--- START ---

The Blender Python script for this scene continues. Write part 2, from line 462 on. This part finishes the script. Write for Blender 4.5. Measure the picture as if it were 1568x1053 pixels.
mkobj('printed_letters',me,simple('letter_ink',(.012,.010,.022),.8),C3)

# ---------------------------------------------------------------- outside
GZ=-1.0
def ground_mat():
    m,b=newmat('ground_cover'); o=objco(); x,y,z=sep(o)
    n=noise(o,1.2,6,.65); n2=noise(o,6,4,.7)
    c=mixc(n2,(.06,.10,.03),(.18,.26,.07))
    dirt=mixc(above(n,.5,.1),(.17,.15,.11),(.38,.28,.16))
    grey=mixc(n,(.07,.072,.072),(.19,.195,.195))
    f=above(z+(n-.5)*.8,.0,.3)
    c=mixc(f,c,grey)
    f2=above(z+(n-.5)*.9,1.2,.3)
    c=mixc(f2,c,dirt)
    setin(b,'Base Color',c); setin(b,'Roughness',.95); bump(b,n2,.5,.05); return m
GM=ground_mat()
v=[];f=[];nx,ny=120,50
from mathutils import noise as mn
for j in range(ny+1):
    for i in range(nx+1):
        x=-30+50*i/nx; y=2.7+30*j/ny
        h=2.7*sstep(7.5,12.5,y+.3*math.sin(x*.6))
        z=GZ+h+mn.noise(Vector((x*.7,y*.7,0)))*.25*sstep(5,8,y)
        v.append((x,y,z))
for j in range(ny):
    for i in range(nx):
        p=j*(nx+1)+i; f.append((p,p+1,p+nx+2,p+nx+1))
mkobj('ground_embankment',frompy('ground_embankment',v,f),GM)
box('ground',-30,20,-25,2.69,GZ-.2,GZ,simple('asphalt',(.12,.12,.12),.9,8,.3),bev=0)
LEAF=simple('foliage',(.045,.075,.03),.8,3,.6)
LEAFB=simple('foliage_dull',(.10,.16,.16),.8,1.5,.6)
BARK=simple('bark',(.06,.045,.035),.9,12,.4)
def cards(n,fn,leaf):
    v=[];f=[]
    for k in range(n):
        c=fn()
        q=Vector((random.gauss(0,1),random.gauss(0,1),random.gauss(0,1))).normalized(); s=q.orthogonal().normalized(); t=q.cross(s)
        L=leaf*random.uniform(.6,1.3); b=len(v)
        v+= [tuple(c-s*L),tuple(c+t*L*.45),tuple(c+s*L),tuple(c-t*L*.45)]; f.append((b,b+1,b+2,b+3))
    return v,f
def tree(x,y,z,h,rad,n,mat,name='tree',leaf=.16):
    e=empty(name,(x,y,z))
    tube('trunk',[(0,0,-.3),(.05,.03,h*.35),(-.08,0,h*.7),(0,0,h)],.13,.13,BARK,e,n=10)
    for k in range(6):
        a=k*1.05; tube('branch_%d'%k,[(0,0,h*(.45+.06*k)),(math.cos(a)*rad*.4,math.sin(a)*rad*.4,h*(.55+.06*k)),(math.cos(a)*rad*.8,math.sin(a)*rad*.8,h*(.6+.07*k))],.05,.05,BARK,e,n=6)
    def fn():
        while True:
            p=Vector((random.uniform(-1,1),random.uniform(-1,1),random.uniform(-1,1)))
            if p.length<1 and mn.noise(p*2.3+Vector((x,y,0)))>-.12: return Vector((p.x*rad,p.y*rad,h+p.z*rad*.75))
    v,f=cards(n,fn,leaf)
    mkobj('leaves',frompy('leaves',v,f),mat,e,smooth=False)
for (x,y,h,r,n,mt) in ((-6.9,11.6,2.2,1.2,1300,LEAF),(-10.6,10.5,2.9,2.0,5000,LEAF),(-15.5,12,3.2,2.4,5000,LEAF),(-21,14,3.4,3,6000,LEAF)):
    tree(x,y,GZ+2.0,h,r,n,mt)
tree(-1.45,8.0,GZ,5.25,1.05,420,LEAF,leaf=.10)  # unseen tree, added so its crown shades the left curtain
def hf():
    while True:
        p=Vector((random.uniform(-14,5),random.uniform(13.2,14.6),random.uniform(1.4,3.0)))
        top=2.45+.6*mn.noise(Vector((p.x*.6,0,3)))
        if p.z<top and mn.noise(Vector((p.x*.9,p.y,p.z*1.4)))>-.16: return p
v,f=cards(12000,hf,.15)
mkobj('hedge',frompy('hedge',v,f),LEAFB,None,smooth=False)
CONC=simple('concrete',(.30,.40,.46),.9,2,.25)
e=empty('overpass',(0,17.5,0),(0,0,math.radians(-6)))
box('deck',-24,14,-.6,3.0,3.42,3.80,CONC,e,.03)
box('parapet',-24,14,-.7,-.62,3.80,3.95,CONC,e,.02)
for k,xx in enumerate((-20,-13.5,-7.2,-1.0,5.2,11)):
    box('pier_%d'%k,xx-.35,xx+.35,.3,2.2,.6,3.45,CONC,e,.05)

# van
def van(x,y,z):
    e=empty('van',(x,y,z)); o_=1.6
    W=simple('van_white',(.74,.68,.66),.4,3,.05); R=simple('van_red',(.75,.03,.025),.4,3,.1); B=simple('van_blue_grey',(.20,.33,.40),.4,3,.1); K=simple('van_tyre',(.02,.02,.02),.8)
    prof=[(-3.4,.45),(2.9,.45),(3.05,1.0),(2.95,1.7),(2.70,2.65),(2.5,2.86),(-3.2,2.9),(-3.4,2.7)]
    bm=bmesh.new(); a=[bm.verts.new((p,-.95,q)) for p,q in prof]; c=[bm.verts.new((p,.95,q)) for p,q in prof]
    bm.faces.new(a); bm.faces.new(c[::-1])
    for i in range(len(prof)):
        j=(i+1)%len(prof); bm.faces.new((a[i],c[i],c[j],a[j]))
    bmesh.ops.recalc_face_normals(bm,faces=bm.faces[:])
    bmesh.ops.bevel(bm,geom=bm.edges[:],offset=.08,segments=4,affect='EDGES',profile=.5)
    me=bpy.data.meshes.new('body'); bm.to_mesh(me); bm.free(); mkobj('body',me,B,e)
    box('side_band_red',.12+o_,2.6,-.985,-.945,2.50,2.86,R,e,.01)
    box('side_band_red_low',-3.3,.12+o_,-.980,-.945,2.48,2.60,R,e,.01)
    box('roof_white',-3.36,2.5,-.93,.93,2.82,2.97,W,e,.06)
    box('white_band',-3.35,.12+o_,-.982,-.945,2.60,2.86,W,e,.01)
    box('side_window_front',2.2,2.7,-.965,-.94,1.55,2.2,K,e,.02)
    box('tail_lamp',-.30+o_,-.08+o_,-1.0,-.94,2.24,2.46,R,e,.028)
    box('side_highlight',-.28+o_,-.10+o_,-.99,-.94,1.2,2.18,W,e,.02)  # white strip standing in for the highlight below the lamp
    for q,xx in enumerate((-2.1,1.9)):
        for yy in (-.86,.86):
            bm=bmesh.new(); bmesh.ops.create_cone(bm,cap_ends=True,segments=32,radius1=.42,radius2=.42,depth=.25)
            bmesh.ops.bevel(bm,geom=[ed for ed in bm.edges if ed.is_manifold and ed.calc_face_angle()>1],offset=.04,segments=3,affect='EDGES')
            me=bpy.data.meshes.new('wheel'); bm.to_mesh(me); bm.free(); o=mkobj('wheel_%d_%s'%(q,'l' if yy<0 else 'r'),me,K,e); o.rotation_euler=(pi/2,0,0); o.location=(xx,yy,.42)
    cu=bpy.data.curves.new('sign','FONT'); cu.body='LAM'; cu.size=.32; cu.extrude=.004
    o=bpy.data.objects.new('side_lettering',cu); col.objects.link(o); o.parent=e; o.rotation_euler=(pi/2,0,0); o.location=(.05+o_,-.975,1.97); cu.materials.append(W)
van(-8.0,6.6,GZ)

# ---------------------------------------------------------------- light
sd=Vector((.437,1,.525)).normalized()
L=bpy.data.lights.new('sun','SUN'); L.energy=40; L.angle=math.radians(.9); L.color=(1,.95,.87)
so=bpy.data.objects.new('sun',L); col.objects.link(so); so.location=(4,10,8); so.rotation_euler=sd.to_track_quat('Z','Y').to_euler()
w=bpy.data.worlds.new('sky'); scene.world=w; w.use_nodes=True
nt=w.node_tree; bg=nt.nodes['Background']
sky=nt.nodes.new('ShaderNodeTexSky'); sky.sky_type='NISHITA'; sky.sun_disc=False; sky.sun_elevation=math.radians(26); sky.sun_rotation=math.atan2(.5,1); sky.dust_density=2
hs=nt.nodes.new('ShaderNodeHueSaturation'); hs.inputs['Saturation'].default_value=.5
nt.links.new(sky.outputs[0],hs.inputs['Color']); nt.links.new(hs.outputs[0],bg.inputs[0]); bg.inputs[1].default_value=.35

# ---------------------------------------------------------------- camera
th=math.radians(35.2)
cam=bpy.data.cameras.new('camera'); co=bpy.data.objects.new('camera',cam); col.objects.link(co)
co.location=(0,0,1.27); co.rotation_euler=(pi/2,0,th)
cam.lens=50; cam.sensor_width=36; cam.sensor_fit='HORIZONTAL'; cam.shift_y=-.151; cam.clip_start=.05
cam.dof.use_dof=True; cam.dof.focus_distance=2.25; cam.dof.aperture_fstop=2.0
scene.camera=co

--- END ---

§ DIRECTION
Identify every line holding the word "scene" and copy it out.

§ RESPONSE BELOW
The Blender Python script for this scene continues. Write part 2, from line 462 on. This part finishes the script. Write for Blender 4.5. Measure the picture as if it were 1568x1053 pixels.
w=bpy.data.worlds.new('sky'); scene.world=w; w.use_nodes=True
scene.camera=co